Au delà de la nef, réapparaît au niveau du choeur, le mur primitif qui révèle à nouveau que l'édifice roman était construit en grand appareil de pierre volcanique du pays.
Les 2 fenêtres romanes, au Nord et au Sud, sont de belle facture, sans ornement, à double et profond ébrasement, le mur atteignant là plus de 1,40 mètre de profondeur.
 
Le mur primitif est de meilleure apparence sur la face Nord, celle visible par tous. Au Sud, l'appareil est de moindre qualité et son entretien est, à l'évidence, beaucoup moins fréquent.
La remarque est d'ailleurs valable pour tout le flanc Sud dont le crépi ou ce qu'il en reste, mérite une sérieuse reprise, d'autant plus qu'il laisse actuellement apparaître des zones fragiles, la structure étant constituée de matériaux tout venant et de pierres de remplissage.
Quoiqu'il en soit, la Mairie serait bien inspirée en facilitant le passage des visiteurs, aujourd'hui quasiment confidentiel, vers le flanc Sud de l'église.
 
Sur la face Nord, on remarque sur le mur d'origine un morceau de corniche supporté par 3 modillons qui sont bien érodés par leur 900 ans d'existence...
Le plus à gauche n'est plus lisible ; celui du milieu laisse apparaître un tête de reptile ou d'oiseau sur un corps sinueux, peut-être un griffon ou un autre animal de légende ? Le dernier, le plus net, pourrait représenter un singe accroupi.
Sur la face Sud, une sculpture de mêmes dimensions, est en meilleur état.

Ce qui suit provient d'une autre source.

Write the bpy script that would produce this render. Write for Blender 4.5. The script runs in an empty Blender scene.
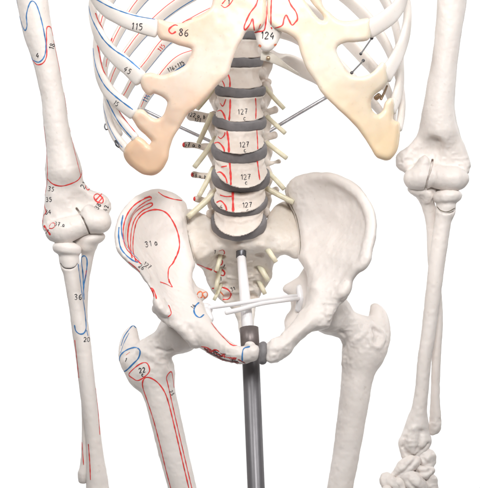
import bpy, math, random
import numpy as np
from mathutils import Vector
from mathutils.bvhtree import BVHTree

random.seed(7)
RNG = np.random.RandomState(11)
C = bpy.context.scene.collection
S = 0.0011            # metres per working unit (one working unit is about 1.1 mm)
D = 2600.0            # camera distance in working units


def P(px, py, w=0.0):
    """a point of the photograph at depth w (working units: x right, y away, z up)"""
    f = (D + w) / D
    return ((px - 240.0) * f, w, (244.0 - py) * f)


# ------------------------------------------------------------------ materials
def nt(mat):
    mat.use_nodes = True
    t = mat.node_tree
    return t, t.nodes, t.links


def bone_mat(name, base, dark, rough=0.42, sss=0.12, mott=14.0, bump=0.25, spec=0.4, pit=0.0):
    m = bpy.data.materials.new(name)
    t, n, l = nt(m)
    b = n['Principled BSDF']
    tc = n.new('ShaderNodeTexCoord')
    n1 = n.new('ShaderNodeTexNoise'); n1.inputs['Scale'].default_value = mott; n1.inputs['Detail'].default_value = 6
    n1.inputs['Roughness'].default_value = 0.62
    r1 = n.new('ShaderNodeValToRGB')
    r1.color_ramp.elements[0].position = 0.33; r1.color_ramp.elements[0].color = (*dark, 1)
    r1.color_ramp.elements[1].position = 0.62; r1.color_ramp.elements[1].color = (*base, 1)
    l.new(tc.outputs['Object'], n1.inputs['Vector']); l.new(n1.outputs['Fac'], r1.inputs['Fac'])
    # fine dirt specks
    n2 = n.new('ShaderNodeTexNoise'); n2.inputs['Scale'].default_value = 210; n2.inputs['Detail'].default_value = 3
    r2 = n.new('ShaderNodeValToRGB')
    r2.color_ramp.elements[0].position = 0.22; r2.color_ramp.elements[0].color = (0.62, 0.56, 0.5, 1)
    r2.color_ramp.elements[1].position = 0.36; r2.color_ramp.elements[1].color = (1, 1, 1, 1)
    mx = n.new('ShaderNodeMixRGB'); mx.blend_type = 'MULTIPLY'; mx.inputs['Fac'].default_value = 0.3
    l.new(tc.outputs['Object'], n2.inputs['Vector']); l.new(n2.outputs['Fac'], r2.inputs['Fac'])
    l.new(r1.outputs['Color'], mx.inputs['Color1']); l.new(r2.outputs['Color'], mx.inputs['Color2'])
    l.new(mx.outputs['Color'], b.inputs['Base Color'])
    # rough surface: broad casting waves and fine grain
    n3 = n.new('ShaderNodeTexNoise'); n3.inputs['Scale'].default_value = 75; n3.inputs['Detail'].default_value = 8
    n3.inputs['Roughness'].default_value = 0.6
    l.new(tc.outputs['Object'], n3.inputs['Vector'])
    bp = n.new('ShaderNodeBump'); bp.inputs['Strength'].default_value = bump; bp.inputs['Distance'].default_value = 0.0016
    l.new(n3.outputs['Fac'], bp.inputs['Height']); l.new(bp.outputs['Normal'], b.inputs['Normal'])
    mr = n.new('ShaderNodeMapRange'); mr.inputs['To Min'].default_value = rough - 0.08; mr.inputs['To Max'].default_value = rough + 0.14
    l.new(n1.outputs['Fac'], mr.inputs['Value']); l.new(mr.outputs['Result'], b.inputs['Roughness'])
    b.inputs['Specular IOR Level'].default_value = spec
    if sss:
        b.inputs['Subsurface Weight'].default_value = sss
        b.inputs['Subsurface Radius'].default_value = (1.0, 0.55, 0.35)
        b.inputs['Subsurface Scale'].default_value = 0.006
    return m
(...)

Cette fois les 2 modillons sont illisibles et dégradés ; c'est la corniche, à double cannelure, qui présente 5 billettes régulièrement espacées et en très bon état, qui ne sont pas sans rappeler les décors géométriques du roman poitevin.
 

Il est permis de supposer, au vu de ces faibles vestiges, que ces corniches et modillons couraient autour de l'édifice avant l'adjonction des chapelles latérales.